You can see the newer competition law regimes in the South, in the Asian region that are developing according to local needs and local market conditions. So, you see common goal principles similar to what you would see across the world, but you see these principles being interpreted and implemented against very different market conditions – it’s really a patchwork of different markets and different enforcement priorities.
When we speak to our clients, the common theme is that they cannot adopt a one-size-fits-all strategy, they cannot simply take their internal protocols, internal guidelines, those perhaps well tested and well developed internal protocols that they would be using in the EU or in the US or in Australia, and simply roll them out. That is because of the diversity in the legal regimes, but also, the different cultures, the different degrees of awareness that different markets have, so, in our experience, there is clearly a distinctive advantage to starting with these international best practices but these need to be adjusted to the local needs of the local markets and local cultures.

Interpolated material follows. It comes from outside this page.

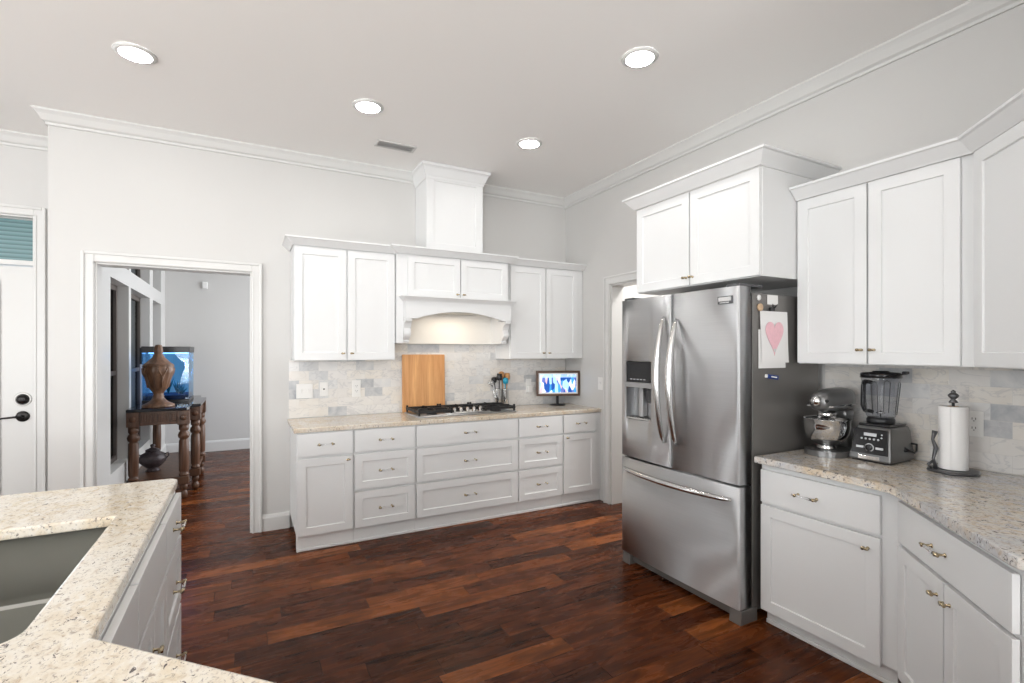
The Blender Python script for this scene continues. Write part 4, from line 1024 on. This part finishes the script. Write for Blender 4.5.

So, the global Antirust Risk map provides a graphical presentation of that diversity that we were just discussing and it allows compliance counsel or regional counsel with easy access to a first snapshot of the degree of enforcement, the enforcement history, the aggressiveness of competition authorities, the types of issues that competition authorities are typically looking into and the procedures that these authorities would use in investigating. So, that provides a first response very quickly to this difficult, almost a maze that Asia represents to multinational companies active across the region.